Benchmark Tokyo rubber futures fell for a fourth session on Tuesday, pressured by the stronger yen and slumping Shanghai futures and as some investors tried to unwind their long positions amid the escalating Greek debt crisis.
The Tokyo Commodity Exchange (TOCOM) rubber contract for December delivery finished 6.3 yen, or 2.8 percent, lower at 218 yen ($1.78) per kg after sliding to 216.1 yen, the lowest since May 21.
TOCOM futures, which set the tone for tyre rubber prices in Southeast Asia, have lost more than 10 percent since hitting a 16-month high of 247.9 yen early this month.
“The stronger yen and a dive in Shanghai rubber prices sent the TOCOM market lower,” said Satoru Yoshida, commodity analyst at Rakuten Securities.

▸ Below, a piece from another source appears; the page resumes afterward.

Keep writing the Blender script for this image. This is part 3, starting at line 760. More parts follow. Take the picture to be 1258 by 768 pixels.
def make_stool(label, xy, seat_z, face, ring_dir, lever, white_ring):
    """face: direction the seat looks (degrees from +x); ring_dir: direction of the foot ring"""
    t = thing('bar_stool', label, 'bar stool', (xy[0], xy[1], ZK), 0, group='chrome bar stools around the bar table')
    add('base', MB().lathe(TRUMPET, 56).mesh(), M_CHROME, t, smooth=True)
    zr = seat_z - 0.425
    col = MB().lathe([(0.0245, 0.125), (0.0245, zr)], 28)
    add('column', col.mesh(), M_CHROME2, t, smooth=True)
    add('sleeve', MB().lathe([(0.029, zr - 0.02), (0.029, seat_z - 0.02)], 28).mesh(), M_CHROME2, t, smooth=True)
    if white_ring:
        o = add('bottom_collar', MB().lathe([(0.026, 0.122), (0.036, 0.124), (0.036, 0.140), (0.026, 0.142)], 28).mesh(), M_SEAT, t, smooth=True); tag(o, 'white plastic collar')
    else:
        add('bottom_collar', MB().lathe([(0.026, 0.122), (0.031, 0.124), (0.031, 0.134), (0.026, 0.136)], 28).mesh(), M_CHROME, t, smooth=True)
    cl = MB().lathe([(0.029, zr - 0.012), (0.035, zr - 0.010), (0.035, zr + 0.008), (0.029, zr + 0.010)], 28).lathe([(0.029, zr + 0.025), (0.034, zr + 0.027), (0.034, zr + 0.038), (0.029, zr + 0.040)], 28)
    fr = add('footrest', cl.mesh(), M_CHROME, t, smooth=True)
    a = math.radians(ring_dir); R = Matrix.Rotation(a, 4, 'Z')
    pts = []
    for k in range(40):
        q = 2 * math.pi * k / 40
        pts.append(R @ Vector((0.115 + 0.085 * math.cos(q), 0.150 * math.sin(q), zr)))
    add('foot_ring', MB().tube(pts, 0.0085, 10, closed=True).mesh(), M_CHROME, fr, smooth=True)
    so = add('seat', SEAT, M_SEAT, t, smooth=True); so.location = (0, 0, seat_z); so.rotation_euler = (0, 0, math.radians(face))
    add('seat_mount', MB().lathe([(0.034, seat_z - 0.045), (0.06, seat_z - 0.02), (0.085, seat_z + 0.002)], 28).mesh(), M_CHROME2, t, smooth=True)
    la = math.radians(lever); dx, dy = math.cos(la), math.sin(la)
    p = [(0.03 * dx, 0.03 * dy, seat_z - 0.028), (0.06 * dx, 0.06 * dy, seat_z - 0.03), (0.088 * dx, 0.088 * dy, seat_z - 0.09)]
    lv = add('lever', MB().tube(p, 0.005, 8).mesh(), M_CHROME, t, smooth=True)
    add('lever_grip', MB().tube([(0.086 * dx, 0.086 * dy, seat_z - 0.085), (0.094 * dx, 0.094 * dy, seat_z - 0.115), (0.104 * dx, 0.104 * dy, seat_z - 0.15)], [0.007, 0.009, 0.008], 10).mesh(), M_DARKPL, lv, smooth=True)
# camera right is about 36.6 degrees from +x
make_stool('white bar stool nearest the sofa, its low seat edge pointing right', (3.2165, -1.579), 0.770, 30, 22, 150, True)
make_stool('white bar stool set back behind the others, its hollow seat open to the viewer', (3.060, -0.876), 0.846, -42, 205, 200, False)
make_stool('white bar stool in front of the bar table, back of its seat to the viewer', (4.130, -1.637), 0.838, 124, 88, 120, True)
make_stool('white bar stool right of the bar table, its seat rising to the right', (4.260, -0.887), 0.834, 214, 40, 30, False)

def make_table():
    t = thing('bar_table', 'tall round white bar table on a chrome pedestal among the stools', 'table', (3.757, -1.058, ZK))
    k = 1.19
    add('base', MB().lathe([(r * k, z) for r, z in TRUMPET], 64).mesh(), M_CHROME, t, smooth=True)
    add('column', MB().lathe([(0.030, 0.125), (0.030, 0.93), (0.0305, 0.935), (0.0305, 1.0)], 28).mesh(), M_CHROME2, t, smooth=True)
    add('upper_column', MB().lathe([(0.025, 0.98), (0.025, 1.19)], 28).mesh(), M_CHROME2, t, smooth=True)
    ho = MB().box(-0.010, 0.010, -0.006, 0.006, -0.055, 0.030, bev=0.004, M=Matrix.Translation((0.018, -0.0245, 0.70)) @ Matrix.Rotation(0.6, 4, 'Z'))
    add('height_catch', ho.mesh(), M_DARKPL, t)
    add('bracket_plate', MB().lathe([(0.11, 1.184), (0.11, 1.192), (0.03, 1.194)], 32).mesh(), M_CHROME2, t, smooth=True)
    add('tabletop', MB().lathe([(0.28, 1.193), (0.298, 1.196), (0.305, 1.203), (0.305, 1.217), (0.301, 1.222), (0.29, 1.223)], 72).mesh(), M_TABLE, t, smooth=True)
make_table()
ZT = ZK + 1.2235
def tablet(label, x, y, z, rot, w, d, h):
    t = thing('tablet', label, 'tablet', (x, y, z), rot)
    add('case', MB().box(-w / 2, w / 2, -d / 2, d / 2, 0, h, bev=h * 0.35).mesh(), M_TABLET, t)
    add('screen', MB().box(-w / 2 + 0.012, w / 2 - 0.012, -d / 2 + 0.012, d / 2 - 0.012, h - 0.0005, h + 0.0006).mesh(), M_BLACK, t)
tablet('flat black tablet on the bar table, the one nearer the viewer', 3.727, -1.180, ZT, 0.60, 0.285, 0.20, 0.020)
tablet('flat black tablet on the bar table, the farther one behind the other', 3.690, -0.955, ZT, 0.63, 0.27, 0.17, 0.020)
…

The safe-haven yen was well-bid as investors remained risk-averse. The dollar fell 0.2 percent to 122.31 yen, edging near a five-week low of 122.11 yen hit on Monday.
A stronger yen makes yen-denominated assets more expensive when purchased in other currencies.
The most-active rubber contract on the Shanghai futures exchange for September delivery fell 555 yuan, or 4.2 percent, to finish at 12,800 yuan per tonne. It fell to a low of 12,615 yuan, the lowest since April 16.
“TOCOM looks to rebound soon as a 100-day moving average chart suggests prices are near the bottom, but it could also continue its losing streak if the yen gets stronger or Shanghai futures extend losses depending on the outcome of Greek crisis or other factors,” Yoshida said.
The front-month rubber contract on Singapore’s SICOM exchange for July delivery last traded at 151 U.S. cents per kg, down 3.8 cent.